** START RECORDS PROVIDED **
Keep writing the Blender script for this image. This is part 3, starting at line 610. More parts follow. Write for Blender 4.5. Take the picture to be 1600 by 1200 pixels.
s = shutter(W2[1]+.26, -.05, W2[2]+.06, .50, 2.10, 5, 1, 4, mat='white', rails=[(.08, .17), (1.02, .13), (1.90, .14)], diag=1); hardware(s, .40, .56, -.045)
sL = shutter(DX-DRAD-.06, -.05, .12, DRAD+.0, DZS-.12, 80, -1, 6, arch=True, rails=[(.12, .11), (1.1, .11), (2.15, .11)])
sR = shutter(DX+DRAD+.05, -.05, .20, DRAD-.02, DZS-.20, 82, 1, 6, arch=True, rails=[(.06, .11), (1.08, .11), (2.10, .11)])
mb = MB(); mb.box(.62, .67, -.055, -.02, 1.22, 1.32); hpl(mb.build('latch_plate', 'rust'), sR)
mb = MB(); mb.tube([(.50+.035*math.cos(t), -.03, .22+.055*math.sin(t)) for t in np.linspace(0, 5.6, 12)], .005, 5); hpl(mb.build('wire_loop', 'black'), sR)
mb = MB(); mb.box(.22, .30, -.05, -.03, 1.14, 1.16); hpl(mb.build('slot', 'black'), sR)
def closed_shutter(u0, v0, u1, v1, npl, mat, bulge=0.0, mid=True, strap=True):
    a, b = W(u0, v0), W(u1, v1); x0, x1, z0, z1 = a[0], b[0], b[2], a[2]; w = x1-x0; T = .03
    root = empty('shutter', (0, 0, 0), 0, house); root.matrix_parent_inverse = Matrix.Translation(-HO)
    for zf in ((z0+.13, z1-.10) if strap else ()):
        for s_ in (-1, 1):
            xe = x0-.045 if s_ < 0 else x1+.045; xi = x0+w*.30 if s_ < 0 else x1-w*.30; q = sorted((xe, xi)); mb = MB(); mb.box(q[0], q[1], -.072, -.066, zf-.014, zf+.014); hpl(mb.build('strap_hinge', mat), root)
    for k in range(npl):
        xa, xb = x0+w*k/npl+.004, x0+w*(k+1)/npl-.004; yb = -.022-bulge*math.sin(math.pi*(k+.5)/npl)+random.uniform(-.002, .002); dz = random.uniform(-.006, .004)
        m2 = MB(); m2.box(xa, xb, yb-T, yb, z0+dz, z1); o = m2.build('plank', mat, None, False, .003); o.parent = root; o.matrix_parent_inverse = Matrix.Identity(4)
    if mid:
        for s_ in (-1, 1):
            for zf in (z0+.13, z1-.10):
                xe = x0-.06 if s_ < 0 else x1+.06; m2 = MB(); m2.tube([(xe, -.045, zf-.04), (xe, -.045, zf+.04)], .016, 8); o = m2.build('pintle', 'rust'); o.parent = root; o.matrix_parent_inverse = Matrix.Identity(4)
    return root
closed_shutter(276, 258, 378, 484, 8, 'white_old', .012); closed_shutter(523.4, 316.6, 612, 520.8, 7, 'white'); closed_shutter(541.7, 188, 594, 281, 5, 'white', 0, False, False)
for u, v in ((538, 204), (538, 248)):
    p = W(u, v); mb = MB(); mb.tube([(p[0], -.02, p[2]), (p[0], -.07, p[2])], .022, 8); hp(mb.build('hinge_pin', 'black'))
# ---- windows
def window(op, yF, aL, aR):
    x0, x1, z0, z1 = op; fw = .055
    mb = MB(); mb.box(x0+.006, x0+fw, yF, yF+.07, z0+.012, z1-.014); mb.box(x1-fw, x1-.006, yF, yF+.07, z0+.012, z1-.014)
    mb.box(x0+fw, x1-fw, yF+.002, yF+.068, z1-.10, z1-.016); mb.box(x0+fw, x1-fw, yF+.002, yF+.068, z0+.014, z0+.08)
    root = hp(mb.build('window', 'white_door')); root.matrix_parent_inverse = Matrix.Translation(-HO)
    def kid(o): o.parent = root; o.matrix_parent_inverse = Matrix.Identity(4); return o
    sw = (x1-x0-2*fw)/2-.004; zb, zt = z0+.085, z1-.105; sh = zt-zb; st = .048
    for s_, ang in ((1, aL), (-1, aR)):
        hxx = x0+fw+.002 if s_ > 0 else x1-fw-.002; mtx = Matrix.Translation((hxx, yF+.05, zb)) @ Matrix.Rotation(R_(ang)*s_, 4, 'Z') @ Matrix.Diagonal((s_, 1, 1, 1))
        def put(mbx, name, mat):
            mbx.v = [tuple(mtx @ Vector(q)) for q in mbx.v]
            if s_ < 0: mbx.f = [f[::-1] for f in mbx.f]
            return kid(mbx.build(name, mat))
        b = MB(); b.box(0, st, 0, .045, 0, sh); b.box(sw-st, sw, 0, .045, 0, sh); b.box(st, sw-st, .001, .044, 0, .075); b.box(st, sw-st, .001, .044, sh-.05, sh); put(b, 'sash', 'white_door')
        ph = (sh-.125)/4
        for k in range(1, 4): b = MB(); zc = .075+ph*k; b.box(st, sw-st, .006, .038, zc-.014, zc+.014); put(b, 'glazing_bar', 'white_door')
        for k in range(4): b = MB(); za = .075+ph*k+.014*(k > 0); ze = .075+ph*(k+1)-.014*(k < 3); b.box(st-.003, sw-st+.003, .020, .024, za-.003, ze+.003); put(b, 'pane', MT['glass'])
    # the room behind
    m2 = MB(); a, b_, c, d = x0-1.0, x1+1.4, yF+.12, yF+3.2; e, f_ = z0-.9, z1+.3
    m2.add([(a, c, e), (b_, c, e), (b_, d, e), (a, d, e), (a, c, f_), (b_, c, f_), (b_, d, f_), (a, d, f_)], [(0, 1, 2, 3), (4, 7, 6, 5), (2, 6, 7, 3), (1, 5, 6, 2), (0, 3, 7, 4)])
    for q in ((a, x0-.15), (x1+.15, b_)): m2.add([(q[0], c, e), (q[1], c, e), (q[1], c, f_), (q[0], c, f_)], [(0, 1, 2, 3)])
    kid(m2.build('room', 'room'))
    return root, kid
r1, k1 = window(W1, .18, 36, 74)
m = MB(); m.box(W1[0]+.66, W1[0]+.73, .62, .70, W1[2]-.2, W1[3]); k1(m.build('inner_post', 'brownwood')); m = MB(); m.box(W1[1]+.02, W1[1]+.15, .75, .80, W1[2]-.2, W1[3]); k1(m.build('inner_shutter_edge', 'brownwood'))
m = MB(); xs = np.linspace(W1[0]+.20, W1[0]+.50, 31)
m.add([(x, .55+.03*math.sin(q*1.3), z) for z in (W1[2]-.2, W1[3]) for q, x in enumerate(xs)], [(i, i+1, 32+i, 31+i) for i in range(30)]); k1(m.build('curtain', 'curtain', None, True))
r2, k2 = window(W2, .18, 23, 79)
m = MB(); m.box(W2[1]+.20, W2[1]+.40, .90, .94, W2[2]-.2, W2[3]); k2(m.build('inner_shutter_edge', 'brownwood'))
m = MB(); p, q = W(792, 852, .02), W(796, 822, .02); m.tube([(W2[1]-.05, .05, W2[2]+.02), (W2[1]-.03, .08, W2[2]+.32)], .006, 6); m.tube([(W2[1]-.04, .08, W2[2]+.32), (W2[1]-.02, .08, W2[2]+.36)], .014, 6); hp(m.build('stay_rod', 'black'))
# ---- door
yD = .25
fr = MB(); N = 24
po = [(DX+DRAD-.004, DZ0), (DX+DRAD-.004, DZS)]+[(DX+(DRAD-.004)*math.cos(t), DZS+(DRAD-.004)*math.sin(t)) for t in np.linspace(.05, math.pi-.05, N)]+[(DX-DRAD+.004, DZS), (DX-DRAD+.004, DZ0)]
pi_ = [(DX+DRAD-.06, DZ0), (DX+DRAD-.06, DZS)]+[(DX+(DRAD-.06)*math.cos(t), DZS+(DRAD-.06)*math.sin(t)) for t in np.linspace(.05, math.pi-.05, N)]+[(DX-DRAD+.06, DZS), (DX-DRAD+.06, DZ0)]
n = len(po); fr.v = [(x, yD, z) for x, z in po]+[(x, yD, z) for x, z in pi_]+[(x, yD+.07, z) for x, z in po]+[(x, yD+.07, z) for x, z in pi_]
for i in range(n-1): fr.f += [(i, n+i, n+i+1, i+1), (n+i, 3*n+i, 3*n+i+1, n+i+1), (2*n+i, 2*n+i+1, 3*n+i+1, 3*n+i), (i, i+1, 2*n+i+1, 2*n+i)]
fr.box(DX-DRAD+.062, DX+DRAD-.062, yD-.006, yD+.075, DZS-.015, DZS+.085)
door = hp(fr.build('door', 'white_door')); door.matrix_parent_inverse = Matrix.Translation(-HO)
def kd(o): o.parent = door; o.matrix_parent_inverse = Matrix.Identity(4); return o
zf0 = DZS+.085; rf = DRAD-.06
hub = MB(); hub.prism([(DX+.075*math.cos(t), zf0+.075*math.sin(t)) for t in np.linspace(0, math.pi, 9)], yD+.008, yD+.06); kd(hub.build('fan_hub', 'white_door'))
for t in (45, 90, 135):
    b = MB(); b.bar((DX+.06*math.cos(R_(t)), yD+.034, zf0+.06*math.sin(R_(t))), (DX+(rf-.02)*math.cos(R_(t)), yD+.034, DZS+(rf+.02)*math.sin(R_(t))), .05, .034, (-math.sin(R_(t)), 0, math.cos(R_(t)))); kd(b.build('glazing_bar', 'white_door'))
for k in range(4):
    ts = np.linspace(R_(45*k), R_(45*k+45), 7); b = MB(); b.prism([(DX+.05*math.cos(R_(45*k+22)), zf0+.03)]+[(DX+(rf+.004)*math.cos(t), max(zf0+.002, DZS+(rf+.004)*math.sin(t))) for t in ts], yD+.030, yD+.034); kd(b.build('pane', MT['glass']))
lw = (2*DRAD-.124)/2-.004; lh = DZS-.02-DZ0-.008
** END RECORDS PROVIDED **
** START RECORDS PROVIDED **
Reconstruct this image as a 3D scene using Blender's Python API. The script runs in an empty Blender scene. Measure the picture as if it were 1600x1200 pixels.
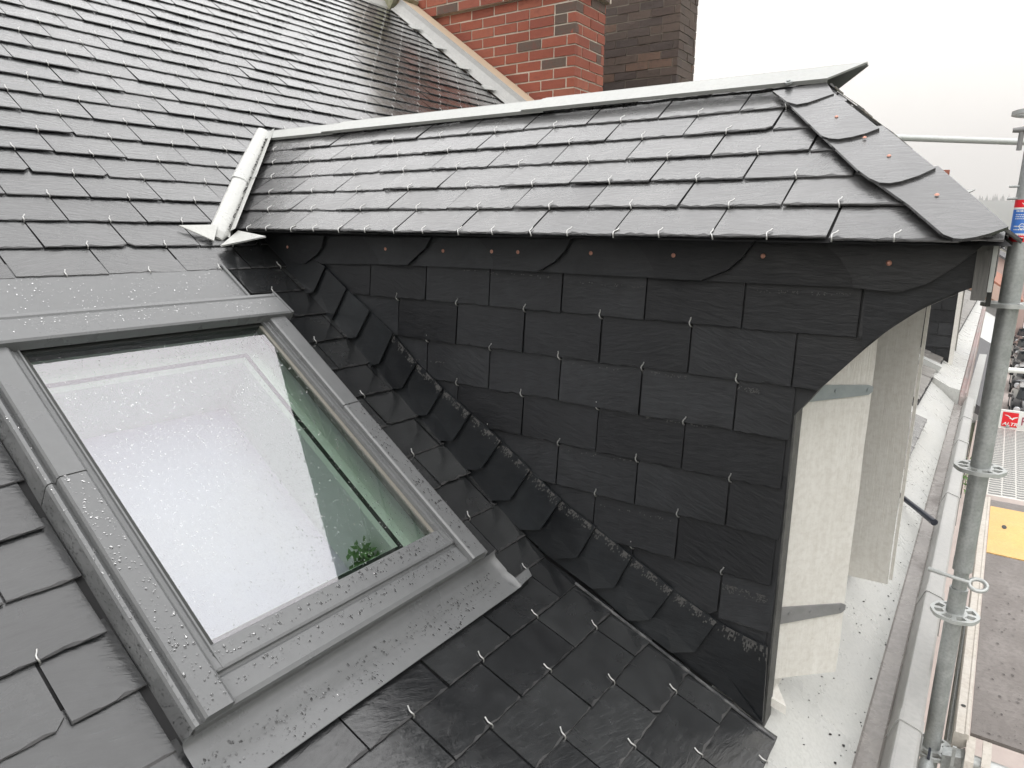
** END RECORDS PROVIDED **
** START RECORDS PROVIDED **
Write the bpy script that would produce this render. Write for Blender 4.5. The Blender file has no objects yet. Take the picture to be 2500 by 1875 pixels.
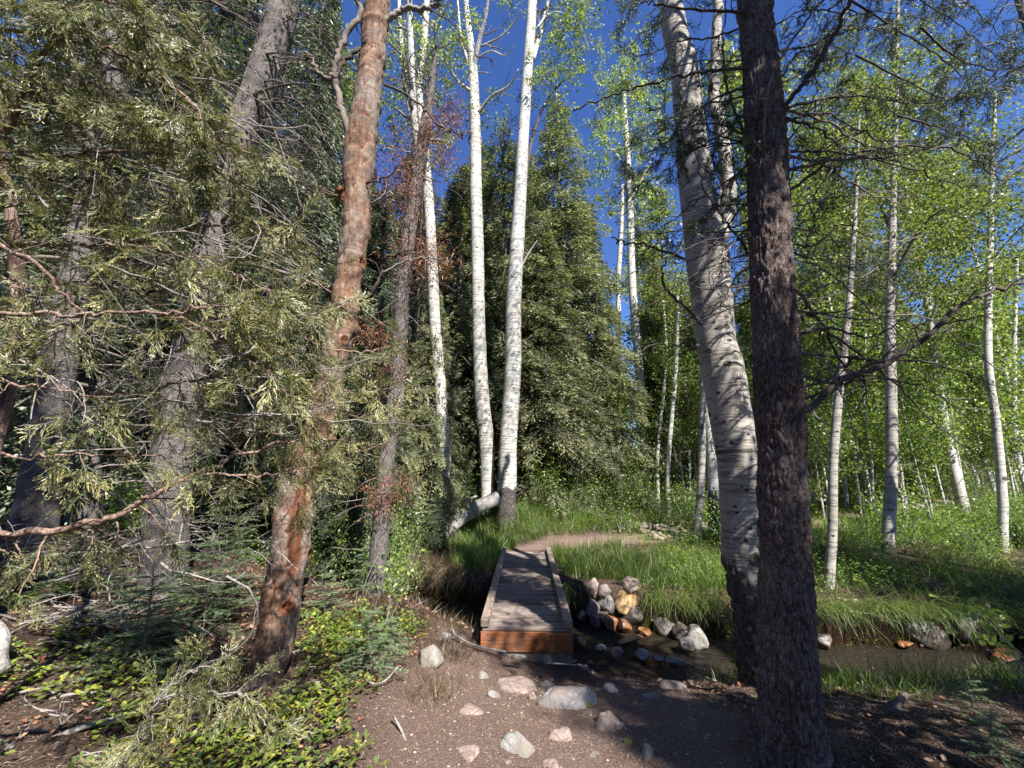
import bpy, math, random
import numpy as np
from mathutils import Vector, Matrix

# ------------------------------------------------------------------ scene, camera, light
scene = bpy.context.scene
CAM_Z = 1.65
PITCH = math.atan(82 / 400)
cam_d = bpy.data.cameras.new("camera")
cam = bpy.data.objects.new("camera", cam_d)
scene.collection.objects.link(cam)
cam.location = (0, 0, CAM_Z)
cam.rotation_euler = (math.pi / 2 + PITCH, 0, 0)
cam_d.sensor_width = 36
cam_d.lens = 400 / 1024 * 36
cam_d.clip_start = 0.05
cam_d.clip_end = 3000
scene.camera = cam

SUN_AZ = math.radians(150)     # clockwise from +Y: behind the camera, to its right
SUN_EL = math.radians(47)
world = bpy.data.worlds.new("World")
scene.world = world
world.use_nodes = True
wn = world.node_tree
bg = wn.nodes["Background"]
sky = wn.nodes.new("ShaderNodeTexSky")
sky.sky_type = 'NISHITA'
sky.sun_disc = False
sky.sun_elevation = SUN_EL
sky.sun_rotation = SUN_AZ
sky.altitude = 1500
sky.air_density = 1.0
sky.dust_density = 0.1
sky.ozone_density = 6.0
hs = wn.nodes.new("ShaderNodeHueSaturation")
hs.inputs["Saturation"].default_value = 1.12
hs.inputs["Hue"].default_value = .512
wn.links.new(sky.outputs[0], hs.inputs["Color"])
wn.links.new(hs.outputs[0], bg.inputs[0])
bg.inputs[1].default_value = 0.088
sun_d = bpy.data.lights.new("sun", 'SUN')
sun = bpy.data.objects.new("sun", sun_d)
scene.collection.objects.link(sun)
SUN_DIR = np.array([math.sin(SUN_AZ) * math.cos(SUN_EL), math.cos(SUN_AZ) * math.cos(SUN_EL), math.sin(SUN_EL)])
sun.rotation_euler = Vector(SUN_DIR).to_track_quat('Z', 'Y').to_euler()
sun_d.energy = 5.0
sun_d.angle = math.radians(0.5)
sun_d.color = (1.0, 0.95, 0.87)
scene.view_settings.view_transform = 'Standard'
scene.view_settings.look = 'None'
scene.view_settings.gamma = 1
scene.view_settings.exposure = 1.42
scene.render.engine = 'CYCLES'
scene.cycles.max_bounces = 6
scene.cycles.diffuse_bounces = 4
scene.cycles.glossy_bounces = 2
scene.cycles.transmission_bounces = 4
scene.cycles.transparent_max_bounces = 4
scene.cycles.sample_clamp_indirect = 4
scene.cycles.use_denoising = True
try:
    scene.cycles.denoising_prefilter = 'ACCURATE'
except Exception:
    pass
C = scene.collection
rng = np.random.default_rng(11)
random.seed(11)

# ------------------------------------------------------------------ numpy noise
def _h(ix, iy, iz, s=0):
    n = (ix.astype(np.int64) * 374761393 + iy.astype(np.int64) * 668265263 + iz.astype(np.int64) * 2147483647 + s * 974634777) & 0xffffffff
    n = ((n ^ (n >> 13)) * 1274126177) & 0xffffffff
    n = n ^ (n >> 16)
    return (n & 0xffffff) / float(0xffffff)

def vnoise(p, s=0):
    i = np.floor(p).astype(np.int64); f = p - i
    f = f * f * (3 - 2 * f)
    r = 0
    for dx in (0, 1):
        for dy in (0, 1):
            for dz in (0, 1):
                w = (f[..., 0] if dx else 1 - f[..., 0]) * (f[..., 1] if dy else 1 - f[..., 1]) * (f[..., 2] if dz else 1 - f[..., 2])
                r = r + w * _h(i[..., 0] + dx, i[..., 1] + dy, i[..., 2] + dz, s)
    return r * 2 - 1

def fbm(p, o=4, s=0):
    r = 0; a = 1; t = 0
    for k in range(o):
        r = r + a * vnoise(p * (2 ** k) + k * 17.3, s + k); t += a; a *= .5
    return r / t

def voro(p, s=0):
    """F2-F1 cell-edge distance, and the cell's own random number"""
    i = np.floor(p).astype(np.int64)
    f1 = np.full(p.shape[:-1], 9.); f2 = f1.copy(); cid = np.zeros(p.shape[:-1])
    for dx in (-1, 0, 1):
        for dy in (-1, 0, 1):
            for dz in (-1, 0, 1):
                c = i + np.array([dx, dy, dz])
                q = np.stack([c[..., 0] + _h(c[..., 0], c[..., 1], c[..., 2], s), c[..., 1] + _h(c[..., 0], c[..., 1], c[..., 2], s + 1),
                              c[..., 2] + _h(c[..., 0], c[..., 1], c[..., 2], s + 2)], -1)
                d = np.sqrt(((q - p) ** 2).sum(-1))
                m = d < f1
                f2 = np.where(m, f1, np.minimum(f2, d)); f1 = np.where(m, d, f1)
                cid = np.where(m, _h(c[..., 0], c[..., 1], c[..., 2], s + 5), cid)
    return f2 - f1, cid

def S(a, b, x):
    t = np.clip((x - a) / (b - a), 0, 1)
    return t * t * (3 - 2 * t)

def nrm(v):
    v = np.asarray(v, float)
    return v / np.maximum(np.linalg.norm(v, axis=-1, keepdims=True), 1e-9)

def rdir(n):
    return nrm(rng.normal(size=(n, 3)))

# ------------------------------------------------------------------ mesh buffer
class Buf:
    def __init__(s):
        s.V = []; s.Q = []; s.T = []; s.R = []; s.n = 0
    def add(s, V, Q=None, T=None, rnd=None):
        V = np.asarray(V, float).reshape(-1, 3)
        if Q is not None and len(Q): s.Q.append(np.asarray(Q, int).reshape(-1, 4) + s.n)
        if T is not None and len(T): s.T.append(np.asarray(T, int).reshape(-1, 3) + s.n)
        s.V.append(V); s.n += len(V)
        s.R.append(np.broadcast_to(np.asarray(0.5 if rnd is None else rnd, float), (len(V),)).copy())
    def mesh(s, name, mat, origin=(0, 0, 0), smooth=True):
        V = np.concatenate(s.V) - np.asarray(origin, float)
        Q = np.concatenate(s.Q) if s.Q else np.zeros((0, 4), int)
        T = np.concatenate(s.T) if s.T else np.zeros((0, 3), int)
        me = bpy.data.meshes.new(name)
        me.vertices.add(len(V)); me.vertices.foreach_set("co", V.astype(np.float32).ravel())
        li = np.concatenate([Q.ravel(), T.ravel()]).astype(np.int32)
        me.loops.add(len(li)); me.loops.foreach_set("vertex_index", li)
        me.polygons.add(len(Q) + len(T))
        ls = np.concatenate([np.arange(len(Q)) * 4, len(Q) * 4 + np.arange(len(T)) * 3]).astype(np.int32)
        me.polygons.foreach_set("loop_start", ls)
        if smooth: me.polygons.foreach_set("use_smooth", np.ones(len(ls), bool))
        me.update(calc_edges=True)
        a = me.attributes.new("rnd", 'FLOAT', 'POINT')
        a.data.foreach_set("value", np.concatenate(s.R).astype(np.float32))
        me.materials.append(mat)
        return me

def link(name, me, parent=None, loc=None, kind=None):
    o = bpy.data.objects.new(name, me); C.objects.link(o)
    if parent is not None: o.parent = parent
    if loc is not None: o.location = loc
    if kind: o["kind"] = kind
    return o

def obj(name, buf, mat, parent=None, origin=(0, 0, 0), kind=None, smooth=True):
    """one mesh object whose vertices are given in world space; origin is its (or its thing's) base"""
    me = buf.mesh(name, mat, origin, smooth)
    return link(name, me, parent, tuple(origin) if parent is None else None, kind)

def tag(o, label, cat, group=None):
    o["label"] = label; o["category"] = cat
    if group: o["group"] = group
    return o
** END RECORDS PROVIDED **
## PROBLEM TO WORK ON:
Starting at the line that contains "Write the bpy" and ending at the line that contains "from mathutils import Vector, Matrix", give the lines again exactly. Do not include the pictures.

## REPLY:
Write the bpy script that would produce this render. Write for Blender 4.5. The Blender file has no objects yet. Take the picture to be 2500 by 1875 pixels.
import bpy, math, random
import numpy as np
from mathutils import Vector, Matrix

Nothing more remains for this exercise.